You put a lot of stock on family?
Where are you going to be without family? At the bottom of some beer glass in some pub somewhere, probably sitting next to Gazza. My family’s kept me on the straight and narrow as much as humanly possible.
Could a team like Wimbledon win a cup now?
I don’t know – they’d be hammered. I think the media would crucify them, they’d crush them.
The club was slammed by the media back then.
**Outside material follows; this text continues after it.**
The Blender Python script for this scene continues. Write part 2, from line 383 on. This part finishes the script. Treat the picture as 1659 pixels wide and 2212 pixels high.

Yeah but it wasn’t what it is now. The lads now are scrutinised. I think footballers now are rock stars. We were 20 feet from stardom in them days. We were the backing group – 20 feet behind the main act, your Liverpools and Chelseas. We were in the shadows of the stage. It’s very hard now, very hard. The rules have changed and not so much tackling and intimidation goes on. For us it was David and Goliath every game. We played as if other teams and other players were going to take our livelihood away. It was that passionate. It was that important to us.
Are there any hard men left in the game?
I don’t really follow it that much. If you look at some of the tackles I did, Graham Souness and players like that did, you’d be banned for a long time now. But what disappoints me more than anything is all this rolling around. You know I’ve had an elbow in the back of the head, come off, got it stitched up and come back on five minutes later. Now they’d been in intensive care. [Laughs] It’s ridiculous. Put some Vaseline on it and away you go. Get on with it.
Wednesday’s game – anything in particular you’re looking forward to?
I’m interested in the ground – I mean it holds a lot of people doesn’t it? How many people does it hold? 100,000? The last time I was with 100,000 people I was in the middle of it at Wembley in 1988. So this will be a nice landmark for me. I just want to be part of the crowd and watch a good game. It will be nice to see how Toure fits into the team and it’s always nice to watch Steven Gerrard. I’ve always admired him and love his style of play. Wears his heart on his sleeve – a very very good player.